When the mivkeh was discovered, locals were allowed to come and see it. Hannaton resident Haviva Ner-David, a rabbi and writer who runs the Shmaya Mikva on the kibbutz, saw the mikveh and decided to try to bring it to Hannaton.

Ner-David, Gray and another community member, Anat Harrel, who spearheaded an effort to raise 256,500 shekels ($75,000), enough money to dig up the ritual bath and move it to the kibbutz’s land — a task that seemed nearly impossible.

“There was a point in the first week of August when we thought we’d have to return money to donors,” said Gray, referring to the money raised from a crowdfunding campaign and family foundations that pitched in as well.

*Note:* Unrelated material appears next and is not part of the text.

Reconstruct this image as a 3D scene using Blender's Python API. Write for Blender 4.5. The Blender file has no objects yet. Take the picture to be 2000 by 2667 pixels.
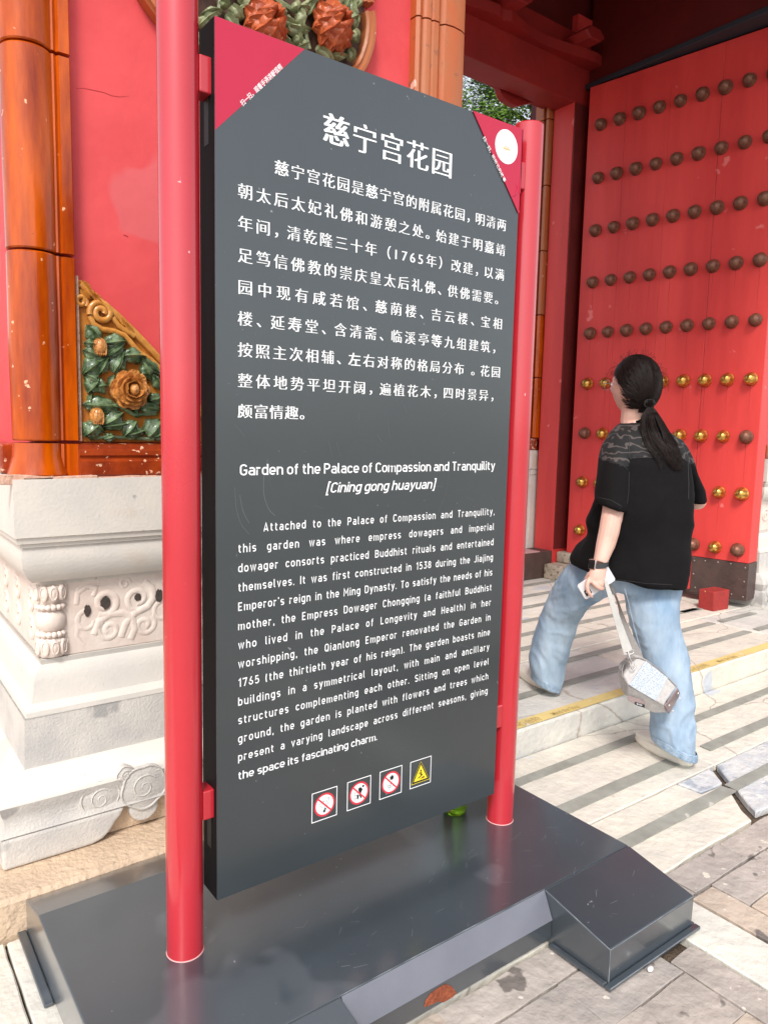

Finally, working with the local government authority, the kibbutz team was given the final portion from a budget set aside for archaeological and historical preservation projects. The highway authority gave them until September 13 to remove the ritual bath.

A 500-ton crane was used to lift the mikveh out of its base and then drop it into its new home at Hannaton, a deep hole that was seven meters wide and three meters deep.

The crane that moved the Roman-era ritual bath to its new home in Kibbutz Hannaton in September 2020 (Courtesy Yuli Schwartz/Israel Antiquities Authority)

Once the mikveh was placed in the hole, there was great celebration among the kibbutz members, said Gray.

“It was so much more emotional than I had anticipated,” he said.

Now the kibbutz has to figure out what to do with the area that is centered with the ancient mikveh. The Israel Antiquities Authority has technically lent the ritual bath to the kibbutz, and the community has to figure out how to present the national treasure to the public, whether that will include using it as a ritual bath, or creating an archaeological park out of the space.

Whatever the decision, it is something of a miracle that the bath is now located at Hannaton, said Gray.

“It’s the power of the narrative that got people enthused,” he said. “It’s a confluence of things, of people who are enthusiastic and the story and Hannaton.”